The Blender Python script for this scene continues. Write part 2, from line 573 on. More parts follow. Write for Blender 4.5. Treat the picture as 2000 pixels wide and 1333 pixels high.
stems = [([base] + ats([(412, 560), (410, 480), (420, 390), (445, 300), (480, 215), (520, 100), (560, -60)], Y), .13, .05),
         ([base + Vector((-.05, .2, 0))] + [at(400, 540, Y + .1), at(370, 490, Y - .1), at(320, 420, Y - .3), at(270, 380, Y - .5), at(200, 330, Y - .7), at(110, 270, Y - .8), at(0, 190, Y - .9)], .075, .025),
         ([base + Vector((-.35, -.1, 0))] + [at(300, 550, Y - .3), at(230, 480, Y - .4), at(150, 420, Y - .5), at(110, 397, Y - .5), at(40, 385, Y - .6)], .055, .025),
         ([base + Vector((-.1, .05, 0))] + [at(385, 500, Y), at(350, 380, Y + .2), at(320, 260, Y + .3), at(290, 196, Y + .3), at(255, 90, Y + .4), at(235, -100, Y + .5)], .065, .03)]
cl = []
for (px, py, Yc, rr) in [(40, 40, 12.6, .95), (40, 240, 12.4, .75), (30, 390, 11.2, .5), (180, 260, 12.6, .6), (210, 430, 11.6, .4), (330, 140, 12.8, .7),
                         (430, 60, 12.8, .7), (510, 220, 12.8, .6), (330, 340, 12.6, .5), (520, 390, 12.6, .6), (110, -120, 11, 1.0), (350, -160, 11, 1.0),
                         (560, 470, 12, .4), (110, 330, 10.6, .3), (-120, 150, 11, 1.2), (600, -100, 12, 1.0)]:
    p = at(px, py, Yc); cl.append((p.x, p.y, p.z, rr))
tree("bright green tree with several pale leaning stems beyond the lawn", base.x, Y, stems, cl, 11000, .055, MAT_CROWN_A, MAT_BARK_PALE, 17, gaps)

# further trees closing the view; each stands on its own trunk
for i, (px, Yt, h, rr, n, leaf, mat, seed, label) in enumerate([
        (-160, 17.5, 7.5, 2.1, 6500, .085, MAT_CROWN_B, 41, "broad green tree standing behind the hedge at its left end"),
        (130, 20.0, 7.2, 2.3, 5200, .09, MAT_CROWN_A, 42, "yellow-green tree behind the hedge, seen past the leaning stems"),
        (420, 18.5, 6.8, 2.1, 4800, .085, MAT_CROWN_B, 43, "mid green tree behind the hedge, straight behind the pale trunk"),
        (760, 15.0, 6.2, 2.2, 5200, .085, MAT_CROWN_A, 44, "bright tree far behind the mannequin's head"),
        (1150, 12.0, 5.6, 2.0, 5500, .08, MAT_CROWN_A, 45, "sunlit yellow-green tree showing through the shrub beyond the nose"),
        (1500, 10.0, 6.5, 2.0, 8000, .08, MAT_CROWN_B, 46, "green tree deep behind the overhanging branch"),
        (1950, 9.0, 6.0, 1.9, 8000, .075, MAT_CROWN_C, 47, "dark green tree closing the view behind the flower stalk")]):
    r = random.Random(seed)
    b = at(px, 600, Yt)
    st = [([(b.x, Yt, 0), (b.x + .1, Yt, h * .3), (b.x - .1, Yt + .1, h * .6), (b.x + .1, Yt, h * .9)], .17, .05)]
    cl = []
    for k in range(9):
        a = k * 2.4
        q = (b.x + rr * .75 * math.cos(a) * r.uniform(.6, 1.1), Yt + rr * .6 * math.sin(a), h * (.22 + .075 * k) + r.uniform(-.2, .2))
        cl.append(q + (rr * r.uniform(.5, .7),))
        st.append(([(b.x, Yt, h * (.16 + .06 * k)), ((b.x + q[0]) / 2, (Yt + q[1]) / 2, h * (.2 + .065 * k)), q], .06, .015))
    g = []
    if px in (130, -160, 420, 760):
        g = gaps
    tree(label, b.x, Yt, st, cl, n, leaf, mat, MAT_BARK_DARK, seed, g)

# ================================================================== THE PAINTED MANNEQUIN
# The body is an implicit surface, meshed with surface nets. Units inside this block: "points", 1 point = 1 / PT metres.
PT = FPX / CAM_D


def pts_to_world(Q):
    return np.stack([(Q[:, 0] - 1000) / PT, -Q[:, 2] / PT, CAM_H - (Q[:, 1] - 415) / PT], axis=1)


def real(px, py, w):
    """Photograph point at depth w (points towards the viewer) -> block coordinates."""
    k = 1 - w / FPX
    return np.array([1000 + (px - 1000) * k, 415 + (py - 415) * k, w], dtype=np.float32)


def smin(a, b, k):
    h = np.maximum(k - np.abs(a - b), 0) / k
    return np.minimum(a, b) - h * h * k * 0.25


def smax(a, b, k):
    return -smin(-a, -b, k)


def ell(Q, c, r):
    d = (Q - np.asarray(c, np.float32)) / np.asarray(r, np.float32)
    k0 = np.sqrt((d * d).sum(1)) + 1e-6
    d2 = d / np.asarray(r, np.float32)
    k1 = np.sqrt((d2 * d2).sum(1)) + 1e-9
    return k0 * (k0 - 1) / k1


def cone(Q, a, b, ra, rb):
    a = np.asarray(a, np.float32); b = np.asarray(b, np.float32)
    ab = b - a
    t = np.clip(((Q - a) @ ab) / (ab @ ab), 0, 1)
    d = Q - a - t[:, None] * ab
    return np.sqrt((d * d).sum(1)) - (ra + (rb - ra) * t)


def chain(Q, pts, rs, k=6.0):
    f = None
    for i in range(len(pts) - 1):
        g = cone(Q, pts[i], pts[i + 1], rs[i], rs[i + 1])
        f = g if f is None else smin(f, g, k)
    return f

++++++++

Your instructions: Beginning with the line containing "green tree closing" and ending with the line containing "MAT_BARK_DARK, seed, g)", extract those lines exactly from the listing above, and only those.

Expected answer:
        (1950, 9.0, 6.0, 1.9, 8000, .075, MAT_CROWN_C, 47, "dark green tree closing the view behind the flower stalk")]):
    r = random.Random(seed)
    b = at(px, 600, Yt)
    st = [([(b.x, Yt, 0), (b.x + .1, Yt, h * .3), (b.x - .1, Yt + .1, h * .6), (b.x + .1, Yt, h * .9)], .17, .05)]
    cl = []
    for k in range(9):
        a = k * 2.4
        q = (b.x + rr * .75 * math.cos(a) * r.uniform(.6, 1.1), Yt + rr * .6 * math.sin(a), h * (.22 + .075 * k) + r.uniform(-.2, .2))
        cl.append(q + (rr * r.uniform(.5, .7),))
        st.append(([(b.x, Yt, h * (.16 + .06 * k)), ((b.x + q[0]) / 2, (Yt + q[1]) / 2, h * (.2 + .065 * k)), q], .06, .015))
    g = []
    if px in (130, -160, 420, 760):
        g = gaps
    tree(label, b.x, Yt, st, cl, n, leaf, mat, MAT_BARK_DARK, seed, g)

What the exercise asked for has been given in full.